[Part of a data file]
§

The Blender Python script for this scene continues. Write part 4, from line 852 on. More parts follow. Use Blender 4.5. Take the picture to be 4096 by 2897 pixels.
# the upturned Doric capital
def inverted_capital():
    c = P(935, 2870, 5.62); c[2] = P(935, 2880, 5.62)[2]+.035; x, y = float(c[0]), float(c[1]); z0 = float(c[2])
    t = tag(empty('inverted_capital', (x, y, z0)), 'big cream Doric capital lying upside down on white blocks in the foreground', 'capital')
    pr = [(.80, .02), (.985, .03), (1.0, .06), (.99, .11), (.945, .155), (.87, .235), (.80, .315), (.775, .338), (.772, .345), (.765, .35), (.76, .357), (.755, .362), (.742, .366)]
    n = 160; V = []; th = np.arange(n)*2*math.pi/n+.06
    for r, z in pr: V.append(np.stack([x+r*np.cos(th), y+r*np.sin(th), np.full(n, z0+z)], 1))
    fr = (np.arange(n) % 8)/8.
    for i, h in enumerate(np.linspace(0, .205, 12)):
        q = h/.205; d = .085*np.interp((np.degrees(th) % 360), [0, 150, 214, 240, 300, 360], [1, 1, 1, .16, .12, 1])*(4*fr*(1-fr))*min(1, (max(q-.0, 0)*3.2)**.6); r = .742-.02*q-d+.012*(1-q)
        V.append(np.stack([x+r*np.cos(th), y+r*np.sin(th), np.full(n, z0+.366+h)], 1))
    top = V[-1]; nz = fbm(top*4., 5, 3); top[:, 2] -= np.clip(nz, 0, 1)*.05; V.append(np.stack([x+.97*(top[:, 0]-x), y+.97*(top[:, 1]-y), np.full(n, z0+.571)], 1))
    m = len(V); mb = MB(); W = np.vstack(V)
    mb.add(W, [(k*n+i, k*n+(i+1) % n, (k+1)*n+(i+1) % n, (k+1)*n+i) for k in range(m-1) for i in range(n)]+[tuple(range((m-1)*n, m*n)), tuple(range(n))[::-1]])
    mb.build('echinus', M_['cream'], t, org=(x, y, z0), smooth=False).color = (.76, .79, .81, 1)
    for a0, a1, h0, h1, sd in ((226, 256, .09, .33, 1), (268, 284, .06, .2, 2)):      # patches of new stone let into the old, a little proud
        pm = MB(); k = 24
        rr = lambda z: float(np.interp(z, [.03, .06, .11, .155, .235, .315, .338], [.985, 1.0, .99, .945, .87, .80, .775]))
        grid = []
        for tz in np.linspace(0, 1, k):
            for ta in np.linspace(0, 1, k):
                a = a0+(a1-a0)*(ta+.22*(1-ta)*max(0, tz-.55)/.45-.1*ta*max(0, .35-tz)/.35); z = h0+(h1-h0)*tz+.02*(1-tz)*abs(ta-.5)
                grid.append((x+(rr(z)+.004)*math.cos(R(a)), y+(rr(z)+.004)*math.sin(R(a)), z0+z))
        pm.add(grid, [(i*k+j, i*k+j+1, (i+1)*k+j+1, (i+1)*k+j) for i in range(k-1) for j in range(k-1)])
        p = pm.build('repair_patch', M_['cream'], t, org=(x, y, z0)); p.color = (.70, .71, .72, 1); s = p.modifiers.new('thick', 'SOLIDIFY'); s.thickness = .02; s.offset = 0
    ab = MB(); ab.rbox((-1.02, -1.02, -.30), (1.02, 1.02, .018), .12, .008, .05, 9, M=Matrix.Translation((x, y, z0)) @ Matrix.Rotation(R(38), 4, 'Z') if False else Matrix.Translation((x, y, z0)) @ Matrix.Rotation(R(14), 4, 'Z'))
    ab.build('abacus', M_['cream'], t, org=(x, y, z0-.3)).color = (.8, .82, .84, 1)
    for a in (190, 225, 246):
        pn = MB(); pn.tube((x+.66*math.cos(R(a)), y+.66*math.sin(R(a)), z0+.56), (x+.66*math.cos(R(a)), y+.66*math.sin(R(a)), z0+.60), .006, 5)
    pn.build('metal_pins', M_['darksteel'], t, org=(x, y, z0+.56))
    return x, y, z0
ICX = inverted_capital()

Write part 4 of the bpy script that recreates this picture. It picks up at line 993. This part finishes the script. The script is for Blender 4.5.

§

WHAT THE TASK ASKS:
Produce a verbatim transcription of the entries above.

OUTPUT OF THE EXERCISE:
The Blender Python script for this scene continues. Write part 4, from line 852 on. More parts follow. Use Blender 4.5. Take the picture to be 4096 by 2897 pixels.
# the upturned Doric capital
def inverted_capital():
    c = P(935, 2870, 5.62); c[2] = P(935, 2880, 5.62)[2]+.035; x, y = float(c[0]), float(c[1]); z0 = float(c[2])
    t = tag(empty('inverted_capital', (x, y, z0)), 'big cream Doric capital lying upside down on white blocks in the foreground', 'capital')
    pr = [(.80, .02), (.985, .03), (1.0, .06), (.99, .11), (.945, .155), (.87, .235), (.80, .315), (.775, .338), (.772, .345), (.765, .35), (.76, .357), (.755, .362), (.742, .366)]
    n = 160; V = []; th = np.arange(n)*2*math.pi/n+.06
    for r, z in pr: V.append(np.stack([x+r*np.cos(th), y+r*np.sin(th), np.full(n, z0+z)], 1))
    fr = (np.arange(n) % 8)/8.
    for i, h in enumerate(np.linspace(0, .205, 12)):
        q = h/.205; d = .085*np.interp((np.degrees(th) % 360), [0, 150, 214, 240, 300, 360], [1, 1, 1, .16, .12, 1])*(4*fr*(1-fr))*min(1, (max(q-.0, 0)*3.2)**.6); r = .742-.02*q-d+.012*(1-q)
        V.append(np.stack([x+r*np.cos(th), y+r*np.sin(th), np.full(n, z0+.366+h)], 1))
    top = V[-1]; nz = fbm(top*4., 5, 3); top[:, 2] -= np.clip(nz, 0, 1)*.05; V.append(np.stack([x+.97*(top[:, 0]-x), y+.97*(top[:, 1]-y), np.full(n, z0+.571)], 1))
    m = len(V); mb = MB(); W = np.vstack(V)
    mb.add(W, [(k*n+i, k*n+(i+1) % n, (k+1)*n+(i+1) % n, (k+1)*n+i) for k in range(m-1) for i in range(n)]+[tuple(range((m-1)*n, m*n)), tuple(range(n))[::-1]])
    mb.build('echinus', M_['cream'], t, org=(x, y, z0), smooth=False).color = (.76, .79, .81, 1)
    for a0, a1, h0, h1, sd in ((226, 256, .09, .33, 1), (268, 284, .06, .2, 2)):      # patches of new stone let into the old, a little proud
        pm = MB(); k = 24
        rr = lambda z: float(np.interp(z, [.03, .06, .11, .155, .235, .315, .338], [.985, 1.0, .99, .945, .87, .80, .775]))
        grid = []
        for tz in np.linspace(0, 1, k):
            for ta in np.linspace(0, 1, k):
                a = a0+(a1-a0)*(ta+.22*(1-ta)*max(0, tz-.55)/.45-.1*ta*max(0, .35-tz)/.35); z = h0+(h1-h0)*tz+.02*(1-tz)*abs(ta-.5)
                grid.append((x+(rr(z)+.004)*math.cos(R(a)), y+(rr(z)+.004)*math.sin(R(a)), z0+z))
        pm.add(grid, [(i*k+j, i*k+j+1, (i+1)*k+j+1, (i+1)*k+j) for i in range(k-1) for j in range(k-1)])
        p = pm.build('repair_patch', M_['cream'], t, org=(x, y, z0)); p.color = (.70, .71, .72, 1); s = p.modifiers.new('thick', 'SOLIDIFY'); s.thickness = .02; s.offset = 0
    ab = MB(); ab.rbox((-1.02, -1.02, -.30), (1.02, 1.02, .018), .12, .008, .05, 9, M=Matrix.Translation((x, y, z0)) @ Matrix.Rotation(R(38), 4, 'Z') if False else Matrix.Translation((x, y, z0)) @ Matrix.Rotation(R(14), 4, 'Z'))
    ab.build('abacus', M_['cream'], t, org=(x, y, z0-.3)).color = (.8, .82, .84, 1)
    for a in (190, 225, 246):
        pn = MB(); pn.tube((x+.66*math.cos(R(a)), y+.66*math.sin(R(a)), z0+.56), (x+.66*math.cos(R(a)), y+.66*math.sin(R(a)), z0+.60), .006, 5)
    pn.build('metal_pins', M_['darksteel'], t, org=(x, y, z0+.56))
    return x, y, z0
ICX = inverted_capital()

Write part 4 of the bpy script that recreates this picture. It picks up at line 993. This part finishes the script. The script is for Blender 4.5.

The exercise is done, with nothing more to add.